Exercise objective: Output the full listing below exactly, without the pictures.

Listing:
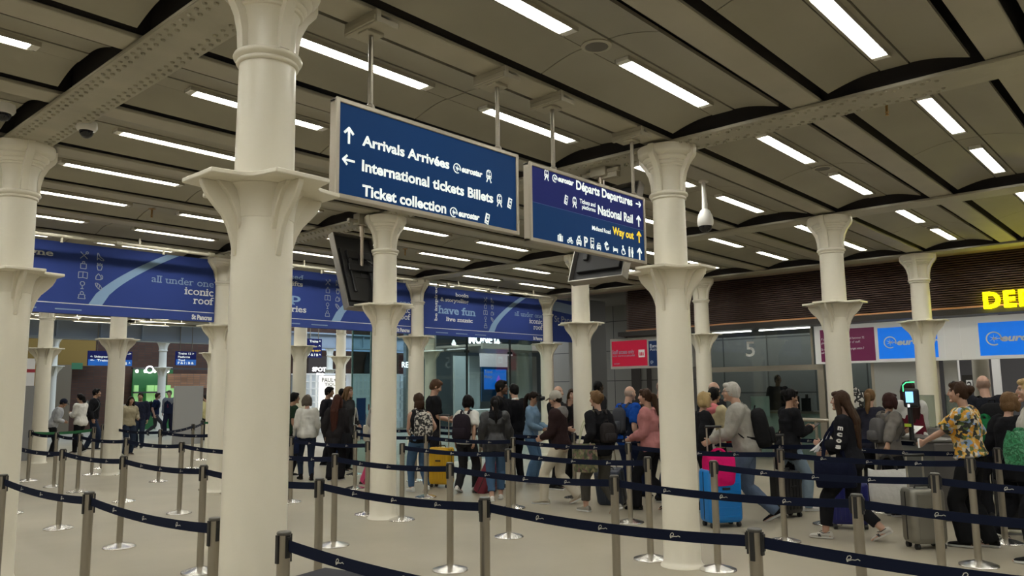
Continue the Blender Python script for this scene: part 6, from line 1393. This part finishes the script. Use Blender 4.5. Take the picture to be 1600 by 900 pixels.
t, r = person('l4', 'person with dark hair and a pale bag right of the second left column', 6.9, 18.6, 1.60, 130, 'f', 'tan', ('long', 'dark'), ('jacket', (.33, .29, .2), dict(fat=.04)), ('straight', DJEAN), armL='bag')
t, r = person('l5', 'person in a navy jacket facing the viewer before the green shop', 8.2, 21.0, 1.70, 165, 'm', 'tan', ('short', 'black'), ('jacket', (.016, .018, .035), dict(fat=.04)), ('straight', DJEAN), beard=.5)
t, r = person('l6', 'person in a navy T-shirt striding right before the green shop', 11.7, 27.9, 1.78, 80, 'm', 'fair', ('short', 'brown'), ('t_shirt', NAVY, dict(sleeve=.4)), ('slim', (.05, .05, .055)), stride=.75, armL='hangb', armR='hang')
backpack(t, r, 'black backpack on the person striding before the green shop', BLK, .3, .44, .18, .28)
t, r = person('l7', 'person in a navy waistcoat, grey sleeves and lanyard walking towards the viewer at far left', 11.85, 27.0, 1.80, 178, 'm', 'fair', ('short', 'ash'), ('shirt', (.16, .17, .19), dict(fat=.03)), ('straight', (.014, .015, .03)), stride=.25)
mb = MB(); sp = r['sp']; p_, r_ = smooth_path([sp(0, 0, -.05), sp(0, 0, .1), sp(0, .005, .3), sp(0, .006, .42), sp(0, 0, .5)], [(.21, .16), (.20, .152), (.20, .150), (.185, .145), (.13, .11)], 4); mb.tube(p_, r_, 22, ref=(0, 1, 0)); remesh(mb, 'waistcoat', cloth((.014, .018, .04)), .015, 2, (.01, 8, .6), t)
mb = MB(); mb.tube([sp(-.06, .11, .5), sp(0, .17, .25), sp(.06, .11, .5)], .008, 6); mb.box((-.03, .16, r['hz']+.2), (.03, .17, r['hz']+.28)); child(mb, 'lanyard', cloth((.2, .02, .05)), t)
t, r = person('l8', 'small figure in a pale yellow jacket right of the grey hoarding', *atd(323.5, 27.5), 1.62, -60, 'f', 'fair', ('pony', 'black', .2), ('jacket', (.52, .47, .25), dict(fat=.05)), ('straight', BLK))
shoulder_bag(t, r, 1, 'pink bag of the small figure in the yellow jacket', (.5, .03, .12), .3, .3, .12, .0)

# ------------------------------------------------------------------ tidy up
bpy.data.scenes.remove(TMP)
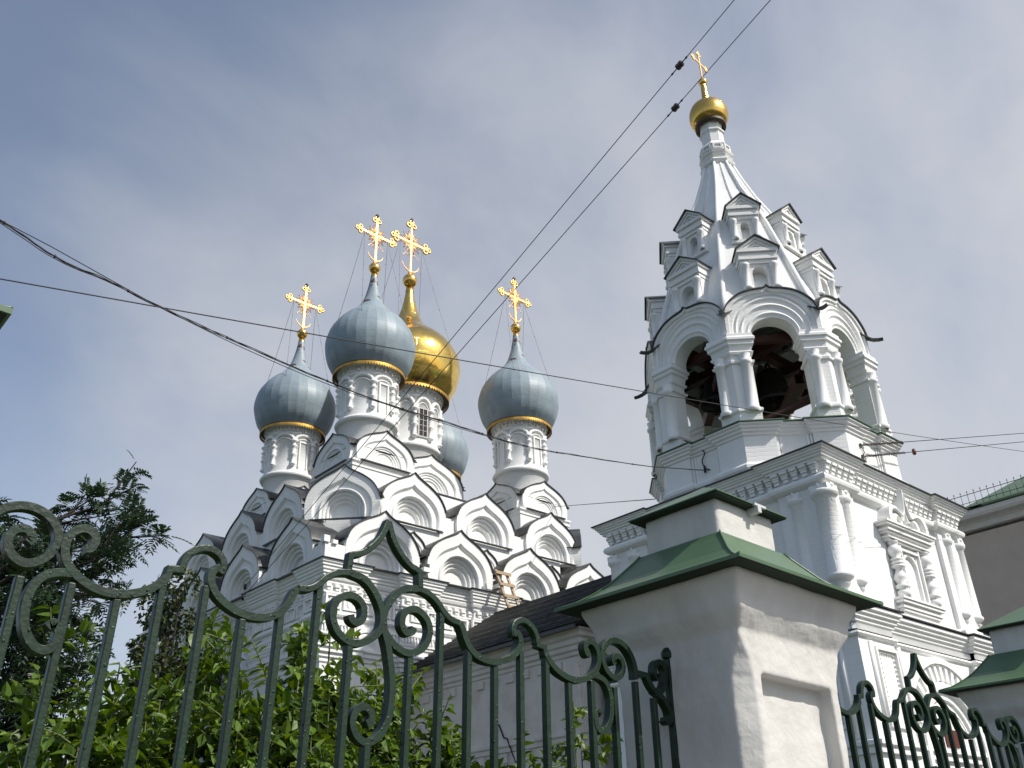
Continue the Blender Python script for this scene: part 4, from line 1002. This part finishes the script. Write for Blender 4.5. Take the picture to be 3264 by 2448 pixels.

Task response:
Continue the Blender Python script for this scene: part 6, from line 1393. This part finishes the script. Use Blender 4.5. Take the picture to be 1600 by 900 pixels.
t, r = person('l4', 'person with dark hair and a pale bag right of the second left column', 6.9, 18.6, 1.60, 130, 'f', 'tan', ('long', 'dark'), ('jacket', (.33, .29, .2), dict(fat=.04)), ('straight', DJEAN), armL='bag')
t, r = person('l5', 'person in a navy jacket facing the viewer before the green shop', 8.2, 21.0, 1.70, 165, 'm', 'tan', ('short', 'black'), ('jacket', (.016, .018, .035), dict(fat=.04)), ('straight', DJEAN), beard=.5)
t, r = person('l6', 'person in a navy T-shirt striding right before the green shop', 11.7, 27.9, 1.78, 80, 'm', 'fair', ('short', 'brown'), ('t_shirt', NAVY, dict(sleeve=.4)), ('slim', (.05, .05, .055)), stride=.75, armL='hangb', armR='hang')
backpack(t, r, 'black backpack on the person striding before the green shop', BLK, .3, .44, .18, .28)
t, r = person('l7', 'person in a navy waistcoat, grey sleeves and lanyard walking towards the viewer at far left', 11.85, 27.0, 1.80, 178, 'm', 'fair', ('short', 'ash'), ('shirt', (.16, .17, .19), dict(fat=.03)), ('straight', (.014, .015, .03)), stride=.25)
mb = MB(); sp = r['sp']; p_, r_ = smooth_path([sp(0, 0, -.05), sp(0, 0, .1), sp(0, .005, .3), sp(0, .006, .42), sp(0, 0, .5)], [(.21, .16), (.20, .152), (.20, .150), (.185, .145), (.13, .11)], 4); mb.tube(p_, r_, 22, ref=(0, 1, 0)); remesh(mb, 'waistcoat', cloth((.014, .018, .04)), .015, 2, (.01, 8, .6), t)
mb = MB(); mb.tube([sp(-.06, .11, .5), sp(0, .17, .25), sp(.06, .11, .5)], .008, 6); mb.box((-.03, .16, r['hz']+.2), (.03, .17, r['hz']+.28)); child(mb, 'lanyard', cloth((.2, .02, .05)), t)
t, r = person('l8', 'small figure in a pale yellow jacket right of the grey hoarding', *atd(323.5, 27.5), 1.62, -60, 'f', 'fair', ('pony', 'black', .2), ('jacket', (.52, .47, .25), dict(fat=.05)), ('straight', BLK))
shoulder_bag(t, r, 1, 'pink bag of the small figure in the yellow jacket', (.5, .03, .12), .3, .3, .12, .0)

# ------------------------------------------------------------------ tidy up
bpy.data.scenes.remove(TMP)
Continue the Blender Python script for this scene: part 4, from line 1002. This part finishes the script. Write for Blender 4.5. Take the picture to be 3264 by 2448 pixels.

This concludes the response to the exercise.